REQUEST – Repeat the material exactly, leaving nothing out.

MATERIAL PROVIDED –
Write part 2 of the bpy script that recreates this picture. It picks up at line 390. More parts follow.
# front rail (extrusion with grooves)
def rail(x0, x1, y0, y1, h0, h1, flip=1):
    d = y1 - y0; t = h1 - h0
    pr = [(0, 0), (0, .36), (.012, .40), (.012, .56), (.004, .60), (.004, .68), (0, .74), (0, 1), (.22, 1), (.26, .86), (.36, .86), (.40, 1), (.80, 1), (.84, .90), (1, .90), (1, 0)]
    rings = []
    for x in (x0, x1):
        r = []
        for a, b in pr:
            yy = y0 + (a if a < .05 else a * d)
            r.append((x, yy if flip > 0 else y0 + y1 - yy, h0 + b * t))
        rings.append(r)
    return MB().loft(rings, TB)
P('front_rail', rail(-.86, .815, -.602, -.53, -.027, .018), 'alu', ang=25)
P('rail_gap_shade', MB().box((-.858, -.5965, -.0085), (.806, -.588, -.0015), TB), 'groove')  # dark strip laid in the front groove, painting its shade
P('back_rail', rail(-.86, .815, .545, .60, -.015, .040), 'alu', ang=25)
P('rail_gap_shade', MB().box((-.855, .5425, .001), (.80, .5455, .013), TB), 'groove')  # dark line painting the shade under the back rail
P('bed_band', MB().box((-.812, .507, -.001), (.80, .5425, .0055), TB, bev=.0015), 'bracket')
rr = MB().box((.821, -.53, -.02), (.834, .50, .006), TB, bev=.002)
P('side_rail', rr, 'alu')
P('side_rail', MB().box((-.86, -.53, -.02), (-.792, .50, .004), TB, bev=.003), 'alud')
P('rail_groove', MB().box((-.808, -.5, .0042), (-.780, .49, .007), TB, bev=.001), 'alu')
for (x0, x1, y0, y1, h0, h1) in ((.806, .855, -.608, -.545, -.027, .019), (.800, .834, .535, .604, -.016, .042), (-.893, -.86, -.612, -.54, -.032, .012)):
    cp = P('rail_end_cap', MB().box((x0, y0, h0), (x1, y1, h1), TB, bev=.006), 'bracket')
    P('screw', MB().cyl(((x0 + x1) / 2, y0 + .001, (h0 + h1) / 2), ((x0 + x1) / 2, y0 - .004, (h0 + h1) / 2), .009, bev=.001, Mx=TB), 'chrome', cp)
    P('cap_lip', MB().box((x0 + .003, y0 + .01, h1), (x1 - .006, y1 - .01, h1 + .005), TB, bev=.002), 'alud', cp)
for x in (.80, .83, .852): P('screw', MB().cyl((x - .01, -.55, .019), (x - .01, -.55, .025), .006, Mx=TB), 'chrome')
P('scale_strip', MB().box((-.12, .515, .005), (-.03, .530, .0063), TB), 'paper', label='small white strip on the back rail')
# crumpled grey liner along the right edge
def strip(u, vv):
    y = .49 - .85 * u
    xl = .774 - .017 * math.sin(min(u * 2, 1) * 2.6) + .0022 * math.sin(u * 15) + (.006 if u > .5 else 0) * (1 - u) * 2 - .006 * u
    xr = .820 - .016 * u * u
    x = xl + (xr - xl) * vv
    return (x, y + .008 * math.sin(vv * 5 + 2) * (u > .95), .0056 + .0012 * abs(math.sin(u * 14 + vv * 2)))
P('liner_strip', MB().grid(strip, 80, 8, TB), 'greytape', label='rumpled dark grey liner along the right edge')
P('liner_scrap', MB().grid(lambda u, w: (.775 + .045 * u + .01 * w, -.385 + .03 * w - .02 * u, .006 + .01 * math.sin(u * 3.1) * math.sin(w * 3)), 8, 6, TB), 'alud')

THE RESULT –
Write part 2 of the bpy script that recreates this picture. It picks up at line 390. More parts follow.
# front rail (extrusion with grooves)
def rail(x0, x1, y0, y1, h0, h1, flip=1):
    d = y1 - y0; t = h1 - h0
    pr = [(0, 0), (0, .36), (.012, .40), (.012, .56), (.004, .60), (.004, .68), (0, .74), (0, 1), (.22, 1), (.26, .86), (.36, .86), (.40, 1), (.80, 1), (.84, .90), (1, .90), (1, 0)]
    rings = []
    for x in (x0, x1):
        r = []
        for a, b in pr:
            yy = y0 + (a if a < .05 else a * d)
            r.append((x, yy if flip > 0 else y0 + y1 - yy, h0 + b * t))
        rings.append(r)
    return MB().loft(rings, TB)
P('front_rail', rail(-.86, .815, -.602, -.53, -.027, .018), 'alu', ang=25)
P('rail_gap_shade', MB().box((-.858, -.5965, -.0085), (.806, -.588, -.0015), TB), 'groove')  # dark strip laid in the front groove, painting its shade
P('back_rail', rail(-.86, .815, .545, .60, -.015, .040), 'alu', ang=25)
P('rail_gap_shade', MB().box((-.855, .5425, .001), (.80, .5455, .013), TB), 'groove')  # dark line painting the shade under the back rail
P('bed_band', MB().box((-.812, .507, -.001), (.80, .5425, .0055), TB, bev=.0015), 'bracket')
rr = MB().box((.821, -.53, -.02), (.834, .50, .006), TB, bev=.002)
P('side_rail', rr, 'alu')
P('side_rail', MB().box((-.86, -.53, -.02), (-.792, .50, .004), TB, bev=.003), 'alud')
P('rail_groove', MB().box((-.808, -.5, .0042), (-.780, .49, .007), TB, bev=.001), 'alu')
for (x0, x1, y0, y1, h0, h1) in ((.806, .855, -.608, -.545, -.027, .019), (.800, .834, .535, .604, -.016, .042), (-.893, -.86, -.612, -.54, -.032, .012)):
    cp = P('rail_end_cap', MB().box((x0, y0, h0), (x1, y1, h1), TB, bev=.006), 'bracket')
    P('screw', MB().cyl(((x0 + x1) / 2, y0 + .001, (h0 + h1) / 2), ((x0 + x1) / 2, y0 - .004, (h0 + h1) / 2), .009, bev=.001, Mx=TB), 'chrome', cp)
    P('cap_lip', MB().box((x0 + .003, y0 + .01, h1), (x1 - .006, y1 - .01, h1 + .005), TB, bev=.002), 'alud', cp)
for x in (.80, .83, .852): P('screw', MB().cyl((x - .01, -.55, .019), (x - .01, -.55, .025), .006, Mx=TB), 'chrome')
P('scale_strip', MB().box((-.12, .515, .005), (-.03, .530, .0063), TB), 'paper', label='small white strip on the back rail')
# crumpled grey liner along the right edge
def strip(u, vv):
    y = .49 - .85 * u
    xl = .774 - .017 * math.sin(min(u * 2, 1) * 2.6) + .0022 * math.sin(u * 15) + (.006 if u > .5 else 0) * (1 - u) * 2 - .006 * u
    xr = .820 - .016 * u * u
    x = xl + (xr - xl) * vv
    return (x, y + .008 * math.sin(vv * 5 + 2) * (u > .95), .0056 + .0012 * abs(math.sin(u * 14 + vv * 2)))
P('liner_strip', MB().grid(strip, 80, 8, TB), 'greytape', label='rumpled dark grey liner along the right edge')
P('liner_scrap', MB().grid(lambda u, w: (.775 + .045 * u + .01 * w, -.385 + .03 * w - .02 * u, .006 + .01 * math.sin(u * 3.1) * math.sin(w * 3)), 8, 6, TB), 'alud')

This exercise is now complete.